SILUTE - When I recently told my friends that I had an excellent new business idea they just looked at me strangely. But when I told them the idea was “flood tourism” they just sort of groaned and politely told me to stick to journalism instead.

But I’m not that easily discouraged. My idea was inspired by the annual floods in the Silute region in the west of Lithuania, where the Nemunas River – the largest in the country – and its tributaries inundate 3,000 hectares of land and a few unfortunate villages each spring.

My plan for flood tourism basically involved shipping in loads of bored, been-there, done-that tourists to witness this quirky quagmire of Lithuanian culture and nature.

So when an unexpected flood struck Silute on Sep. 23 after a week of pouring rain (the last time it flooded at this time of year was way back in 1944), I couldn’t resist a trip there to see for myself how I might put my plan into action.

But when I arrived in my lovely new galoshes (we entrepreneurs have to look good whatever the weather), I was shocked to discover that flood tourism already exists!

It turns out that the locals in Silute have been taking people on excursions into the flooded areas for a few years now. They simply board a specially chartered bus or else paddle around the flooded woods to get a glimpse of this uniquely amphibian form of Lithuanian life.

As I waded through the mud (and my disappointment), I remembered the news reports that I used to watch every year covering the floods. If it wasn’t for the fact that they used a different journalist every time, one might have suspected that the TV producers simply used the same footage over and over again. Every year the flood-weary residents of Silute would come out with the same response to the floods - “I don’t want to change my accommodation. This is my home.” All I can say is that these people must really love something about swamp life, because having my home submerged in half a meter of water every year, and having to go fishing for my shoes is not exactly my idea of fun.
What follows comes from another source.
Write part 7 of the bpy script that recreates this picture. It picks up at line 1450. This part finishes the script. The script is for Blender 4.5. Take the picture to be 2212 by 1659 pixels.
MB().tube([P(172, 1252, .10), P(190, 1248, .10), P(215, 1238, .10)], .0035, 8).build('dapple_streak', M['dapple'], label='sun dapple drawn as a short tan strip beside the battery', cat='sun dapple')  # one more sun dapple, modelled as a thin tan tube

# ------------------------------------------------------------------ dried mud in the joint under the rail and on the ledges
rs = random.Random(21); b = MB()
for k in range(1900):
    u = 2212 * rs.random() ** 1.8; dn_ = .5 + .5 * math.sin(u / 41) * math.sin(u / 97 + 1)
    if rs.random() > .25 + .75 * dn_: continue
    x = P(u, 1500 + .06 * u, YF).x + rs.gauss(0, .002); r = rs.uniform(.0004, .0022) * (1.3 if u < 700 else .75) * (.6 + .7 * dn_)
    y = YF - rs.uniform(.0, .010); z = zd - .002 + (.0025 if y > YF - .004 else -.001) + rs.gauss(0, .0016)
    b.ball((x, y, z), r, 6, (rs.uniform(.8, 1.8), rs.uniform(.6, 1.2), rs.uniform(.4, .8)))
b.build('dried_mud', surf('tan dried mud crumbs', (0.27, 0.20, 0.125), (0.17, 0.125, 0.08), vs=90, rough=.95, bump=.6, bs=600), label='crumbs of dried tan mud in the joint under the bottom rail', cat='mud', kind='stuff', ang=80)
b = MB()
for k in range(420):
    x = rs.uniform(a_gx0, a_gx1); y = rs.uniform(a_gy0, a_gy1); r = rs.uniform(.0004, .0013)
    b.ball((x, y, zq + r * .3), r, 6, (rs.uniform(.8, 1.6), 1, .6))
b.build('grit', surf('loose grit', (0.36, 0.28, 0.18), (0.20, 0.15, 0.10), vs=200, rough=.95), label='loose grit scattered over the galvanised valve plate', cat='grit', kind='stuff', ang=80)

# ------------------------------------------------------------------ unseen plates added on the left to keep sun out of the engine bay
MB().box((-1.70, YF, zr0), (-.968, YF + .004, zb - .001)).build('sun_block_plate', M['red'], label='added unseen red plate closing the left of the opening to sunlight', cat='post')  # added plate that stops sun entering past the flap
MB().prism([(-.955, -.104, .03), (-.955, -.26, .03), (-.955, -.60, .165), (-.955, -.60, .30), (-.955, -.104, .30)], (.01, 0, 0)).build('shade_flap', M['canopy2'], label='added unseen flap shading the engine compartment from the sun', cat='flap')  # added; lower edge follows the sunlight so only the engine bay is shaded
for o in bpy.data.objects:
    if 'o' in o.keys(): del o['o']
And God only knows what the poor cows make of it all as they stand there up to their necks in it. Well, being cows, they probably just think: “Where’s all that nice green stuff gone?”
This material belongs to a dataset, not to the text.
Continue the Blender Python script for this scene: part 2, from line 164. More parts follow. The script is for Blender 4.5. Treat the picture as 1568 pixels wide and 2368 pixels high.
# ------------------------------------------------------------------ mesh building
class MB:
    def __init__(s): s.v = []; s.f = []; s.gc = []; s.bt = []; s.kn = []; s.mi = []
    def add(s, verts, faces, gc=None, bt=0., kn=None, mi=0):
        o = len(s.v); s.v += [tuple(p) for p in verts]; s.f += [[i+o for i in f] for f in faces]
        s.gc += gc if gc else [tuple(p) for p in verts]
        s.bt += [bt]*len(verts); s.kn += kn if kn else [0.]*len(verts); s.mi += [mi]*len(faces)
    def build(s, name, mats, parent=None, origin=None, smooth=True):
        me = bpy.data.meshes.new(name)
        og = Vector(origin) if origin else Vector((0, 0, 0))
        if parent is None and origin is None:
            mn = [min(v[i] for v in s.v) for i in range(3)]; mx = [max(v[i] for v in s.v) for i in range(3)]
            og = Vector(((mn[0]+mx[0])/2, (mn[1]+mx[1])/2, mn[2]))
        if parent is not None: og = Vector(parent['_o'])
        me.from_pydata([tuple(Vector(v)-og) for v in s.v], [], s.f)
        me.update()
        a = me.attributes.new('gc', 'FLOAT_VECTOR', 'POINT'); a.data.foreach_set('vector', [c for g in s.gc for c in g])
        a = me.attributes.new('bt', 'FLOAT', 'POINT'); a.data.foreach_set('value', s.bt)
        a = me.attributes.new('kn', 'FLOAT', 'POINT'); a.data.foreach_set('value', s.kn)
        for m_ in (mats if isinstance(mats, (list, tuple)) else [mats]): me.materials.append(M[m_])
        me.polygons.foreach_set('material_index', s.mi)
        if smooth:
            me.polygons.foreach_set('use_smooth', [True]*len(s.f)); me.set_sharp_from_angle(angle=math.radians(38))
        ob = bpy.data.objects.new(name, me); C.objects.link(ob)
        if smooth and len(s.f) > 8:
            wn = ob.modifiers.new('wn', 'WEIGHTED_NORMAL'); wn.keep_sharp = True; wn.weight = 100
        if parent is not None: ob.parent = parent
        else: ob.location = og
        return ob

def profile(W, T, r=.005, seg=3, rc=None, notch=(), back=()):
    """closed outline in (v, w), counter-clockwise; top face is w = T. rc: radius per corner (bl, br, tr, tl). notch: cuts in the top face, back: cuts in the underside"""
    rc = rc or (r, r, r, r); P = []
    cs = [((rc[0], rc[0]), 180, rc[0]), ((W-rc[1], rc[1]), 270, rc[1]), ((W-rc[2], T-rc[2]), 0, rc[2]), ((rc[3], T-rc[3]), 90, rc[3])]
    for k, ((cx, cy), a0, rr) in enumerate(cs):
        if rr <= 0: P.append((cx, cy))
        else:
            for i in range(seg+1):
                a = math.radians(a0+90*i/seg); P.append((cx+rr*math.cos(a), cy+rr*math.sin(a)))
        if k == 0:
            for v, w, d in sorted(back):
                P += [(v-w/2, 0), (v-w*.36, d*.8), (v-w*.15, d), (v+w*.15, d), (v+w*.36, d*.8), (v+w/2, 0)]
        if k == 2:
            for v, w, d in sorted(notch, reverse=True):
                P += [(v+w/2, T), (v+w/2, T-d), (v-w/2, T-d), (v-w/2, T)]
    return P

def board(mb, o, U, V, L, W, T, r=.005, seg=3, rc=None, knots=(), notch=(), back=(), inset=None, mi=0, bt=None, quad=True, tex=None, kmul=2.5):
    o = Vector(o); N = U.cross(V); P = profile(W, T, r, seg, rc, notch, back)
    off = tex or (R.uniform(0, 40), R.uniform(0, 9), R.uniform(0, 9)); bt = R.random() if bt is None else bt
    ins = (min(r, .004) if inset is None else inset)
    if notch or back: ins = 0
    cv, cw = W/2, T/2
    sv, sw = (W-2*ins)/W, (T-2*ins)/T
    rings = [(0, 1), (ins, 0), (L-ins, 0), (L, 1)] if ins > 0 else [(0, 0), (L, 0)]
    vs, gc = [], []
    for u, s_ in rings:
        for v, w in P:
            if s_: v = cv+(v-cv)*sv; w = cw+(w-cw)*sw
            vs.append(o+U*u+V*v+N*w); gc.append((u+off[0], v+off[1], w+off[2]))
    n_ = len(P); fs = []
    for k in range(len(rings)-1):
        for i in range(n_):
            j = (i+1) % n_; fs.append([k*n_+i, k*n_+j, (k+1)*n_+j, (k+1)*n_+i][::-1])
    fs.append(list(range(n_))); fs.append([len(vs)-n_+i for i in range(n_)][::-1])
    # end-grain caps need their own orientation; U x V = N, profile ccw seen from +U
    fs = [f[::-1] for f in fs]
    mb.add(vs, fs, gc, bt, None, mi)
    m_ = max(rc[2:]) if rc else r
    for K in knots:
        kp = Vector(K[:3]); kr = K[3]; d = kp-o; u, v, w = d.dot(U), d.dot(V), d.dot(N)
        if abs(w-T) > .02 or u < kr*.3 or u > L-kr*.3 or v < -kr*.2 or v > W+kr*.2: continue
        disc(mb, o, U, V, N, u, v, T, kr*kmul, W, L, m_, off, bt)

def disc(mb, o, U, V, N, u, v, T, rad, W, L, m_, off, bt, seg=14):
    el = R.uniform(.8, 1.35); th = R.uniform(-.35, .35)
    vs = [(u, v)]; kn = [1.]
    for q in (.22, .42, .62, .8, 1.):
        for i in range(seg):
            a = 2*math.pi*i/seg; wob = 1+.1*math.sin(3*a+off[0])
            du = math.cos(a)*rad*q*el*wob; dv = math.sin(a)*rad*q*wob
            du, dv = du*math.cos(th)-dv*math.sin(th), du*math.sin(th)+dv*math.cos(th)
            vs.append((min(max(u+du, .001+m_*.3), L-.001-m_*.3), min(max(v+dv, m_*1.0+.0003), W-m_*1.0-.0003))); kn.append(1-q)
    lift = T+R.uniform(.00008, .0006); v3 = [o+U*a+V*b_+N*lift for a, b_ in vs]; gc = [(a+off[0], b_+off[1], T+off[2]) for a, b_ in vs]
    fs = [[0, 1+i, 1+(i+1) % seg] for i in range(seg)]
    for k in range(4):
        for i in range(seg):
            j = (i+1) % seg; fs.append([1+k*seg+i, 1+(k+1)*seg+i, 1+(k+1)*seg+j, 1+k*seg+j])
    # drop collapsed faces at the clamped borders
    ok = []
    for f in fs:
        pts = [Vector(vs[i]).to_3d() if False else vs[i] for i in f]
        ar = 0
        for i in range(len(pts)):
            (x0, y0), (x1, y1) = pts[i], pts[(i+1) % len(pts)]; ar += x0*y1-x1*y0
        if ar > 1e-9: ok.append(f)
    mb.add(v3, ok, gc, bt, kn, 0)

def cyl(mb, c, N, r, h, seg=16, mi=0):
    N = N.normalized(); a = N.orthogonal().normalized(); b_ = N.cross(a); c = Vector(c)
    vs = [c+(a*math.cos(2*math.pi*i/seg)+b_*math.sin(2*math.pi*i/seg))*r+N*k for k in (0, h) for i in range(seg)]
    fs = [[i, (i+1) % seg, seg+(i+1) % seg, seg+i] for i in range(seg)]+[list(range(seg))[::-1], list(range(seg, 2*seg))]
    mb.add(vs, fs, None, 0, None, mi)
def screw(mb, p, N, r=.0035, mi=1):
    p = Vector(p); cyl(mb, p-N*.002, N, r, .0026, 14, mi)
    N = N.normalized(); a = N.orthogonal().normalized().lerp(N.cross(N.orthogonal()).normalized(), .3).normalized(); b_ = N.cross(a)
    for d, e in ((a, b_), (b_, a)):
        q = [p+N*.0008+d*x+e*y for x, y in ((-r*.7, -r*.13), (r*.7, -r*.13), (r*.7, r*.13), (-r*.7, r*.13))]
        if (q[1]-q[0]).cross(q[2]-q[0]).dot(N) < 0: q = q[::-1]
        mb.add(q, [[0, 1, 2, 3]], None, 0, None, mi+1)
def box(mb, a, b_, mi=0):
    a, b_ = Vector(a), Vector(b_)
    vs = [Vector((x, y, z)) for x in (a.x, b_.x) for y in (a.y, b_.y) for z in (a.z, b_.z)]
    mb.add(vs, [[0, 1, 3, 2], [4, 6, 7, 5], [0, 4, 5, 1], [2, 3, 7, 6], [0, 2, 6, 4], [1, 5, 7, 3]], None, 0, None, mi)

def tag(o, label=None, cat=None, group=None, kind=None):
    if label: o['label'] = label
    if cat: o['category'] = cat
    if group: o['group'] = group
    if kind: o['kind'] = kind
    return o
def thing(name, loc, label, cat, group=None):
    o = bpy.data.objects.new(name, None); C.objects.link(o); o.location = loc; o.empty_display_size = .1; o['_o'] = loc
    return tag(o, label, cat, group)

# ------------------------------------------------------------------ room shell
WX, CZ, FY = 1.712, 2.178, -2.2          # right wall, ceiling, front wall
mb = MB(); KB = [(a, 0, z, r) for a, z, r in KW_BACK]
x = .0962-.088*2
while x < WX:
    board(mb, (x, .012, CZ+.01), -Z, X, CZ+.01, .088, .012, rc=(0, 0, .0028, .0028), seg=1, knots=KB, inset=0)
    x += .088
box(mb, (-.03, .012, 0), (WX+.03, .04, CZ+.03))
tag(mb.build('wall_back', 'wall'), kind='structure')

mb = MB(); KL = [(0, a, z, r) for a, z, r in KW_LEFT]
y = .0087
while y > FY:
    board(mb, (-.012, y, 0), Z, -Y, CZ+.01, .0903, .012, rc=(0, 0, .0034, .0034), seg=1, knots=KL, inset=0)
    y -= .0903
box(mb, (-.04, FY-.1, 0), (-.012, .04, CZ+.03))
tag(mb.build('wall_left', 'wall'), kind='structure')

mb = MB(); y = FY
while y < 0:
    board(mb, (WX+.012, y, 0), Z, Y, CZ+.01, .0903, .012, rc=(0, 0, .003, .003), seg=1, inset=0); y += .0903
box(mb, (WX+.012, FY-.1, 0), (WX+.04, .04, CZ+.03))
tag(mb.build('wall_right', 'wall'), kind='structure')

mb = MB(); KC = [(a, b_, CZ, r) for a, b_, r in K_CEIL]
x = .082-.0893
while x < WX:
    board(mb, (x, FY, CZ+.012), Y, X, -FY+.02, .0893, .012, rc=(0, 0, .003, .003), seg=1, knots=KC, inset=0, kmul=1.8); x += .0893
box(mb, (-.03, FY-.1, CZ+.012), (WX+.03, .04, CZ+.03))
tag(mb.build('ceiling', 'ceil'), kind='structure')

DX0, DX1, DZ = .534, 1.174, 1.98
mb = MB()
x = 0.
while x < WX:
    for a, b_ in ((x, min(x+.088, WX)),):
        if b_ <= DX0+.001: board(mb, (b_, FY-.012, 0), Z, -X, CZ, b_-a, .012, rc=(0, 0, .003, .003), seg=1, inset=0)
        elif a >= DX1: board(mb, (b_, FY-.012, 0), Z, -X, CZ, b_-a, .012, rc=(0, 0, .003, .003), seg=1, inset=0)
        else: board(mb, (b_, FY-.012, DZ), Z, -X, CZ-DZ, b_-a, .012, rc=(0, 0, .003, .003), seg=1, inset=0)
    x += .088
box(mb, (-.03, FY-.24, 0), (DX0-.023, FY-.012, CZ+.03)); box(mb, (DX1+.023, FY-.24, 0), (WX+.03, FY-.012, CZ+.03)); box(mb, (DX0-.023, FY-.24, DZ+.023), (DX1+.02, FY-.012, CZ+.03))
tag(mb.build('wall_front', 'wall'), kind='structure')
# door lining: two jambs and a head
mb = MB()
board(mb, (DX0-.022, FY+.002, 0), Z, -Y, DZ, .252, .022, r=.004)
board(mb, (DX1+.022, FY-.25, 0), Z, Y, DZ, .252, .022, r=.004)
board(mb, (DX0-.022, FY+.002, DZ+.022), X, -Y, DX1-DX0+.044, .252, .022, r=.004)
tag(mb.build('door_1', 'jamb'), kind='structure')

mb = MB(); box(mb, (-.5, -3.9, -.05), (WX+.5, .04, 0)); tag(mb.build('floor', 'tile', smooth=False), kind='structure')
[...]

Disappointed that I would have to go on with the ignoble profession of being a journalist, instead of a flood tour operator, I headed back to the town center to buy a postcard for my skeptical friends. But when I visited the local bookstore I was somewhat taken aback when, in addition to a few postcards showing Silute’s architectural wonders, I saw three or four postcards depicting flood scenes. Good God, I thought, these people don’t miss a trick. Where else on earth do people actually use natural calamities as a local selling point?

Imagine sunny picture postcards of Florida being ripped apart by a hurricane, or Greetings from Kobe postcards showing the city devastated by an earthquake.

My journalistic research then led me to the local library where I had a good chat with some of the locals, who are only too happy to have a chinwag about the floods. If one were cynical, one might even suspect that they actually eagerly await them, just like Christmas time. They enthusiastically told me that the flood attracts dozens of photographers (mostly of the artistic kind) every year but, unluckily, I’d just missed a flood exhibition at the library. Oh well, perhaps I’ll just have to write the definitive history of the Silute floods instead.